The attacks showcase the growing, evolving risk that traditional username-password combinations present, researchers say, especially as phishing continues to grow in sophistication, evading basic email security. Researchers from Ironscales discovered the offensive, in which cyberattackers had compromised email account credentials for employees at two well-known financial-services vendors in the realty space: First American Financial Corp., and United Wholesale Mortgage. The cybercrooks are using the accounts to send out phishing emails to realtors, real estate lawyers, title agents, and buyers and sellers, analysts said, in an attempt to steer them to spoofed Microsoft 365 login pages for capturing credentials.
The emails alert targets that attached documents needed to be reviewed or that they have new messages hosted on a secure server, according to a Sept. 15 posting on the campaign from Ironscales. In both cases, embedded links direct recipients to the fake login pages asking them to sign into Microsoft 365. Once on the malicious page, researchers observed an unusual twist in the proceedings: The attackers tried to make the most of their time with the victims by attempting to tease out multiple passwords from each phishing session. "Each attempt to submit these 365 credentials returned an error and prompted the user to try again," according to the researchers' writeup. "Users will usually submit the same credentials at least one more time before they try variations of other passwords they might have used in the past, providing a gold mine of credentials for criminals to sell or use in brute-force or credential-stuffing attacks to access popular financial or social-media accounts."

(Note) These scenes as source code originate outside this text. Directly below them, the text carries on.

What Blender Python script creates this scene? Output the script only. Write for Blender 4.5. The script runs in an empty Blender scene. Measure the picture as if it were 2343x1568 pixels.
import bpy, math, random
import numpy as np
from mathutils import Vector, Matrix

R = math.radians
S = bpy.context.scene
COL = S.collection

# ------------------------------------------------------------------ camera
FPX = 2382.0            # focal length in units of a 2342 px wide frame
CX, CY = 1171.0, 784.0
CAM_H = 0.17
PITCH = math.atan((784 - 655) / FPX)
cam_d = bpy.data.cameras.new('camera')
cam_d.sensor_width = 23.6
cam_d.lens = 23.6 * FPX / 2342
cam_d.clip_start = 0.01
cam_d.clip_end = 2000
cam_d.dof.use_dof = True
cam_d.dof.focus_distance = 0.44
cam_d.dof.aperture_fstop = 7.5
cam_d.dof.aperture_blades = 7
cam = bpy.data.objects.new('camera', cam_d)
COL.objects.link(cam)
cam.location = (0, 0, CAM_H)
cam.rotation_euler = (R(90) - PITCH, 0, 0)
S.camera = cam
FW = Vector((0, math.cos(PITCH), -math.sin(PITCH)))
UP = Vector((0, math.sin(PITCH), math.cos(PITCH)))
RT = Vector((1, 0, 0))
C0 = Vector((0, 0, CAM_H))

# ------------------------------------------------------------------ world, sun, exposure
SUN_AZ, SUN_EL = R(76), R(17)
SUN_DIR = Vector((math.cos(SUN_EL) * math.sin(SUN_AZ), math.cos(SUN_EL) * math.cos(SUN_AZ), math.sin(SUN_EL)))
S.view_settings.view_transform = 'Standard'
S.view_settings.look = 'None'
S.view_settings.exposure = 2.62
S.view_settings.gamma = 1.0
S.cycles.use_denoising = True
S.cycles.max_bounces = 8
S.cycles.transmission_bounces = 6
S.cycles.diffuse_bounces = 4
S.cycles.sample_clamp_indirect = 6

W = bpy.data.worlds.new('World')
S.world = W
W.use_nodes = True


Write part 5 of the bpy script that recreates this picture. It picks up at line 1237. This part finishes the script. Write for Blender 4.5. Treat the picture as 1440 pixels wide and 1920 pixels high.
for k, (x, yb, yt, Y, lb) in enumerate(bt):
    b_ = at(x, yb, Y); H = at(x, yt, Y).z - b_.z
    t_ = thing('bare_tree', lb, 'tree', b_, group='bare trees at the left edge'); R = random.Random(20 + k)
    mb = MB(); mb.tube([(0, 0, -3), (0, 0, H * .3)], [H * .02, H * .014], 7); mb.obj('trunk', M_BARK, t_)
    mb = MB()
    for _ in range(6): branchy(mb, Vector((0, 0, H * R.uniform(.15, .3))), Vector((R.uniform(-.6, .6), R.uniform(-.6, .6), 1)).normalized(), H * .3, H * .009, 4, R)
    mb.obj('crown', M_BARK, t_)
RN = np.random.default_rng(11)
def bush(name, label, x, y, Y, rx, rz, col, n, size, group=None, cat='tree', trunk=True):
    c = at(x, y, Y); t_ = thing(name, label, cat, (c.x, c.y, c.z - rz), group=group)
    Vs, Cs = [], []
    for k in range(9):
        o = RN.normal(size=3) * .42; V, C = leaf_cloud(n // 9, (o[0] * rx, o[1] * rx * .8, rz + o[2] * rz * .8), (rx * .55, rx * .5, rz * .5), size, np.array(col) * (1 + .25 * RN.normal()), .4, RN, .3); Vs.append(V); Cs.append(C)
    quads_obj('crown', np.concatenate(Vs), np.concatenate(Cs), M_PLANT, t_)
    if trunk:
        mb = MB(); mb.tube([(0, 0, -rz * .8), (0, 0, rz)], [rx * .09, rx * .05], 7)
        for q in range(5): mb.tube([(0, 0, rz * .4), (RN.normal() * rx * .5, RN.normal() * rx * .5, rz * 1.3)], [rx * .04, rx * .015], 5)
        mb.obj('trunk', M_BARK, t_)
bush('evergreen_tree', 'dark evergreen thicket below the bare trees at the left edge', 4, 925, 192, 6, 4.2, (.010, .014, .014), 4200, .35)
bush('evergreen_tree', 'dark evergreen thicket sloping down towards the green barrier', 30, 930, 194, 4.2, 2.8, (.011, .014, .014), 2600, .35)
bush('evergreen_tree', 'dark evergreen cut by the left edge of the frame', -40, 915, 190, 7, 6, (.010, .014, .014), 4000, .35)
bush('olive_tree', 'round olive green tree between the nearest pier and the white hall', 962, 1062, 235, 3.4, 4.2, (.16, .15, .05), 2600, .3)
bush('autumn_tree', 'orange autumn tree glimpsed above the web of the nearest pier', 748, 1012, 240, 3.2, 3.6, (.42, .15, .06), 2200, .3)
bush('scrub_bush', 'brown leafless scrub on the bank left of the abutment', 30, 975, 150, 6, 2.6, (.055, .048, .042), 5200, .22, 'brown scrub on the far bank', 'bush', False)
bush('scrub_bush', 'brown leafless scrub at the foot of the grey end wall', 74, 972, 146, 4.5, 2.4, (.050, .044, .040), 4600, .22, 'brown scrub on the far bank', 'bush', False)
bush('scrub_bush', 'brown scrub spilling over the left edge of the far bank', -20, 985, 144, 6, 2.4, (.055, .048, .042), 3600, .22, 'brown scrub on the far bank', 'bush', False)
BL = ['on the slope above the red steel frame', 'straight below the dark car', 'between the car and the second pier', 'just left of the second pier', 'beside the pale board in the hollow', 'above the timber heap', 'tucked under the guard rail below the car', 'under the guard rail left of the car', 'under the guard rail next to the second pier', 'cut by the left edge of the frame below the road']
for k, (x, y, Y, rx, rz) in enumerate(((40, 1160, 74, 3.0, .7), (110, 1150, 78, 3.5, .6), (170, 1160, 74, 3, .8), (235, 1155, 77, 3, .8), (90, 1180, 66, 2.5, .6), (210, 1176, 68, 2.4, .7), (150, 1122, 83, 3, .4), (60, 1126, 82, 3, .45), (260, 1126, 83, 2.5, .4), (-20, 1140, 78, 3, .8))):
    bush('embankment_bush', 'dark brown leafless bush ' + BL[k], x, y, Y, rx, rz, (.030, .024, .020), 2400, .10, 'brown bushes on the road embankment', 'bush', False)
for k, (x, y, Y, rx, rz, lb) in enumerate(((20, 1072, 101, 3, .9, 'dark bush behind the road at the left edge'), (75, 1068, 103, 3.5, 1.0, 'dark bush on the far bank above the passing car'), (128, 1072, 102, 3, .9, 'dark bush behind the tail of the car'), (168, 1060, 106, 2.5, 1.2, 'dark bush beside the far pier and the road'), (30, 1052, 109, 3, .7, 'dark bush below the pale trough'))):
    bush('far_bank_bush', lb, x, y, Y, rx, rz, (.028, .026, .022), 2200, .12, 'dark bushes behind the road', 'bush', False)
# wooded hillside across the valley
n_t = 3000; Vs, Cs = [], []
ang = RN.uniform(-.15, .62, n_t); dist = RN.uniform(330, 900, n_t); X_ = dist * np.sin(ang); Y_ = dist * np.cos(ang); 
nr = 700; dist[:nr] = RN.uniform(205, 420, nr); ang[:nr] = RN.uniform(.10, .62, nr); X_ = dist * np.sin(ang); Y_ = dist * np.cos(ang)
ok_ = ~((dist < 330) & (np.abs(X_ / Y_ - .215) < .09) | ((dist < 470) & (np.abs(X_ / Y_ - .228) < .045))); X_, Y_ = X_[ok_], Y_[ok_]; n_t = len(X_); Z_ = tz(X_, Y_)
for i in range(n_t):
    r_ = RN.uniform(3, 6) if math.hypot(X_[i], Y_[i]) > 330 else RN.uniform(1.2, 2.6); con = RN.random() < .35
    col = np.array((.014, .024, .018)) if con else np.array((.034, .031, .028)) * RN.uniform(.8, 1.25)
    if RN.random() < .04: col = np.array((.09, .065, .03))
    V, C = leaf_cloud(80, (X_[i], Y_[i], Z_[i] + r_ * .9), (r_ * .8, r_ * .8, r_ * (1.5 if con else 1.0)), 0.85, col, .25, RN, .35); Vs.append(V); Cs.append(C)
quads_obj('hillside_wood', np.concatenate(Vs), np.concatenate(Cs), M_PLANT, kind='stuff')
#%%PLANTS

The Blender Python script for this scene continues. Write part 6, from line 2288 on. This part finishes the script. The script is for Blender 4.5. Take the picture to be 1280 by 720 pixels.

The care taken in the targeting of victims with a well-thought-out plan is one of the most notable aspects of the campaign, Eyal Benishti, founder and CEO at Ironscales, tells Dark Reading.
Also notable (and unfortunate) in this particular campaign, a basic security control apparently failed. In the initial round of phishing, the URL that targets were asked to click didn't try to hide itself, researchers noted — when mousing over the link, a red-flag-waving URL was displayed: "hxxps://phishingsite.com/folde...[dot]shtm." However, subsequent waves hid the address behind a Safe Links URL — a feature found in Microsoft Defender that's supposed to scan URLs to pick up on malicious links. Safe Link overwrites the link with a different URL using special nomenclature, once that link is scanned and deemed safe.

In this case, the tool only made it harder to visually inspect the actual in-your-face "this is a phish!" link, and also allowed the messages to more easily get past email filters. Microsoft did not respond to a request for comment. "Safe Links has several known weaknesses and generating a false sense of security is the significant weakness in this situation," Benishti says. "Safe Links didn’t detect any risks or deception associated with the original link, but rewrote the link as if it had. Users and many security professionals gain a false sense of security because a security control in place, but this control is largely ineffective."